Alongside a swath of quarterly updates, investors are eagerly awaiting the Federal Reserve's upcoming interest rate decision, which will add even more volatility to the trading landscape. Don't fret, though, because we're going to take a look at how traders can utilize options to protect their profits.

A Protective Put Breakdown

One way traders can "insure" their investment and limit losses in the event of a major move lower is through protective puts. A protective put locks in a selling price (the strike) for the shares, just in case they take a turn for the worse.

For instance, let's say you bought 100 shares of Stock XYZ at $100 apiece, and they're now trading at $120. However, earnings are around the corner and you're scared the stock may give up some or all of those gains -- but you don't want to sell the shares just yet and miss out on additional upside. You could purchase a 110-strike protective put that encompasses the earnings release. That way, if XYZ tumbles back to the century mark after earnings, the protective put allows you to unload your shares at $110 -- locking in a 10% profit (minus the cost of the puts).

As such, the main goal of a protective put buyer is quite different than that of a “vanilla” put buyer. A protective put buyer is simply using the option as a form of insurance if the stock tanks; the trader's ultimate goal is for the shares to move higher -- and ideally offset the cost of the option -- leaving the put to expire worthless. A "vanilla" put buyer is actively looking for the underlying shares to fall.

Weighing the Risks

While the protective put buyer's goal is to forfeit the initial premium paid for the put -- which represents the maximum risk on the trade -- you don't want to overpay. Against this backdrop, it's important to select the right strike and options series to accommodate your personal risk tolerance.

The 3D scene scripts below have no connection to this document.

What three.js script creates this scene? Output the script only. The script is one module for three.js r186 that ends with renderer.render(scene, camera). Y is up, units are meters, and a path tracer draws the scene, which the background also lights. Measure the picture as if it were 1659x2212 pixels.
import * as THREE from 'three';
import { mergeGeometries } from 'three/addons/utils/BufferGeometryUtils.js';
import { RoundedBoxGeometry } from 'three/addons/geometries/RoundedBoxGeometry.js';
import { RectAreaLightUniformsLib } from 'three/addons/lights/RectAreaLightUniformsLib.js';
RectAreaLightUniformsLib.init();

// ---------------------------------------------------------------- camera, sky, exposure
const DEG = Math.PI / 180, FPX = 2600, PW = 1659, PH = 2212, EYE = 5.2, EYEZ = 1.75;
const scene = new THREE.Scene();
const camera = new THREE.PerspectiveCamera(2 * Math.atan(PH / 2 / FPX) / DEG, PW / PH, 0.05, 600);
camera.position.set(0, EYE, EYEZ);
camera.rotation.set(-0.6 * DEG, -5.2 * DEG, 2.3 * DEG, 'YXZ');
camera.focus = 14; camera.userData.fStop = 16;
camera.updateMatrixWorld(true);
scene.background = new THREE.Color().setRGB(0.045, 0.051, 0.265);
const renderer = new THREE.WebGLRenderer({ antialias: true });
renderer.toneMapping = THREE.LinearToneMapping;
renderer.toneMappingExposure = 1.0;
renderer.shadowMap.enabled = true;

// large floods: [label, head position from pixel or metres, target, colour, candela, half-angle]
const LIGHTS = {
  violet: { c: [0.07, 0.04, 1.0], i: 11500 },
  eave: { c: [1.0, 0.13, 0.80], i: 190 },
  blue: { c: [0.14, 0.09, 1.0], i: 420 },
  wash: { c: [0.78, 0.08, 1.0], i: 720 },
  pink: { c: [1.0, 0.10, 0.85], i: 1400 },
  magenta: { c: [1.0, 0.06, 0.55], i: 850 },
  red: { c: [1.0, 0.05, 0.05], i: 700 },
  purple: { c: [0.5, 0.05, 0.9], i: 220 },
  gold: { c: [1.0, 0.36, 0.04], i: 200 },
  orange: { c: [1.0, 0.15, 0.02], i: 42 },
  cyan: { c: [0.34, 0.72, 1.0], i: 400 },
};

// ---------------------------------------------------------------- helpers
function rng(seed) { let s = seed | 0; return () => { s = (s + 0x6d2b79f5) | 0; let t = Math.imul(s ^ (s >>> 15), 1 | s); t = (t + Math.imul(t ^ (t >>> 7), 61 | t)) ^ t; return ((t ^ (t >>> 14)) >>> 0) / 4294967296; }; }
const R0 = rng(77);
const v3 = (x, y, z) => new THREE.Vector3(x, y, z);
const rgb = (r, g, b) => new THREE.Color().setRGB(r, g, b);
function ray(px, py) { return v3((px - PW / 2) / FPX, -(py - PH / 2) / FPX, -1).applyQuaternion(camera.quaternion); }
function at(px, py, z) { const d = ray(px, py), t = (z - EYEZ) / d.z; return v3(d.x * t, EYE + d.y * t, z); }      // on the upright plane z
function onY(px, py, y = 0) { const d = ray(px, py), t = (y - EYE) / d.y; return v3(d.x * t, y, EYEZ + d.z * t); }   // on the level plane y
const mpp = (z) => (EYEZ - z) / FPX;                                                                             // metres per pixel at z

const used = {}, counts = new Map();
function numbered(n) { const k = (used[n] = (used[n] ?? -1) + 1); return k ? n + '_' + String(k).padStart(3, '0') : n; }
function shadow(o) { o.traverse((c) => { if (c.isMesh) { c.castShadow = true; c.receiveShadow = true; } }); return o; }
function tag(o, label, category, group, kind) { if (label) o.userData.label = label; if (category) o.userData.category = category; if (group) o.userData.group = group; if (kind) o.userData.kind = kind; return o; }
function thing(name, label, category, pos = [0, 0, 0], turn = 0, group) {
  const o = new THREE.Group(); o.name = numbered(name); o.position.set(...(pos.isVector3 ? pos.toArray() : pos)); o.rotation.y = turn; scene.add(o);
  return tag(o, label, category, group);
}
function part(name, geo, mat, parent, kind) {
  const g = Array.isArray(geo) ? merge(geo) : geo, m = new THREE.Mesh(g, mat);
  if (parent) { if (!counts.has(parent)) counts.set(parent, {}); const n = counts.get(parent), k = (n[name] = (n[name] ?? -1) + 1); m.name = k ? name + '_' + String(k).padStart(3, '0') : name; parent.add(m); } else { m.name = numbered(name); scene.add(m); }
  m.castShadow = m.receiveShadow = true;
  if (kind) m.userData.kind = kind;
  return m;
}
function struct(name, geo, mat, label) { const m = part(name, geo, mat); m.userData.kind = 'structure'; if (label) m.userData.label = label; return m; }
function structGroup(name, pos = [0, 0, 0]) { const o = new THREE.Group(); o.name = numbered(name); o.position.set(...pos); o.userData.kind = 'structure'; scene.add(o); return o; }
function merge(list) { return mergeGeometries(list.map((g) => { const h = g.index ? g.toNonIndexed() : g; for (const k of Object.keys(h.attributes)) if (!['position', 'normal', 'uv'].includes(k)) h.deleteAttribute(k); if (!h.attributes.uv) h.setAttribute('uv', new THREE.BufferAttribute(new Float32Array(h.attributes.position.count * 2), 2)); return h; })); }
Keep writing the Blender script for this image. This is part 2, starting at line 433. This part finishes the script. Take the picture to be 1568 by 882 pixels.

It is also important to be aware of the risks when trading options ahead of big events such as earnings. When a company has a planned event like earnings on the horizon, options premiums tend to be inflated. As a result, deeper out-of-the-money puts will be more affordable to purchase, but will allow less protection in the end.

In addition, the cost of the protective puts depends on time value. A 110-strike put that expires in two weeks will cost less than a put at the same strike expiring in two months, as the latter allows more time for the underlying stock to make a big move.